By Peter Caranicas Mar 9, 2007, 3:51 GMT
Gamers' hearts, minds and wallets... REUTERS/Eric Miller
Many of the 12,500-plus enthusiastic gamers attending the Game Developers Conference this week in San Francisco listened raptly to successive keynote addresses – one on Wednesday, the other on Thursday – by executives of two of the three video game giants, Sony and Nintendo.
First up was Phil Harrison, President, Worldwide Studios, Sony Computer Entertainment. He unveiled “Home,” an online user community for PS3 players that allows them to create their own avatar, with custom facial features and clothing, as well as the virtual world he or she lives in. Think video games meet MySpace.
In this fantasy environment, downloadable free from the Playstation Store, players will create their own “apartments,” play movies (well, movie trailers at first) for their invited “friends,” and show off the trophies they’ve gotten for their gaming prowess. Many of the building blocks they use to create their spaces are free, but some are “premium” items, presumably to the benefit of Sony’s bottom line.
Sony also unveiled a new PS3 game, LittleBigPlanet, developed by Media Molecule, creator of Ragdoll Kung-Fu. The physics-and-natural-materials-based game drew gasps and applause from the assembled crowd, which was transfixed by its whimsical nature, the way its adorable characters interact with their surroundings, and its ability to encourage collaboration and sharing among multiple players. Trial versions will start this fall and a full version will follow in early 2008.
The next day’s keynote belonged to Shigeru Miyamoto, Senior Managing Director and General Manager of Nintendo’s Entertainment Analysis and Development Division – dubbed “the Spielberg of video games” by Time magazine, and a hero to a generation of mostly males who grew up playing the popular Donkey Kong, Mario and Zelda games.
Miyamoto didn’t unveil any mind-blowing new games, but focused on the creative vision that has driven his and Nintendo’s success over the years, leading up to the introduction late last year of the “revolutionary” Wii platform. Nintendo thrives in a culture of challenge and risk, he said, but “none of our risks has ever rivaled the risk we took in designing Wii.”

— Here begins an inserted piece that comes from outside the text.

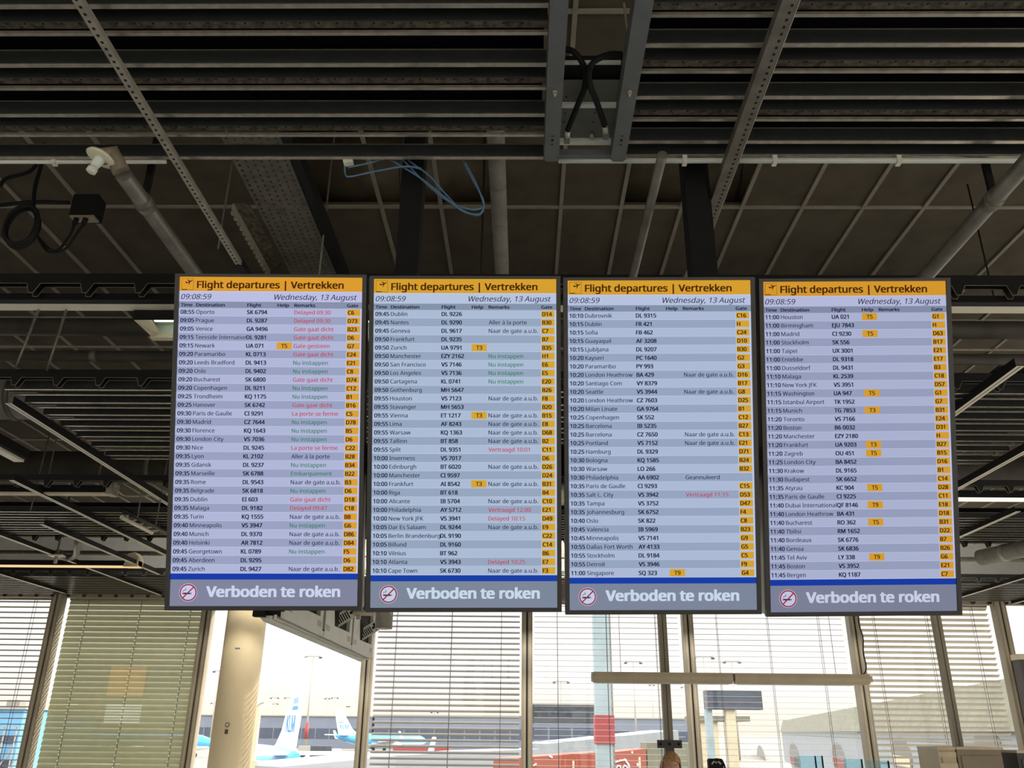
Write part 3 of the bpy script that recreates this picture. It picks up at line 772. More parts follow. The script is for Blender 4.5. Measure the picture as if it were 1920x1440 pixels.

Everyone at Nintendo was nervous about how Wii, a system based on players’ natural motion rather than button pushing, would be accepted by a world entrenched in traditional ways. Those fears dissipated at last spring’s E3 show when “long lines and happy faces” materialized at Nintendo’s booth.
The third video-game giant – Microsoft, developer of the Xbox 360 platform – was missing in action at the Game Developers Conference. Was the colossus of Seattle sleeping? That’s hardly likely. It was probably just waiting in the wings, hatching up its next move in the video games industry’s perpetual game of leapfrog.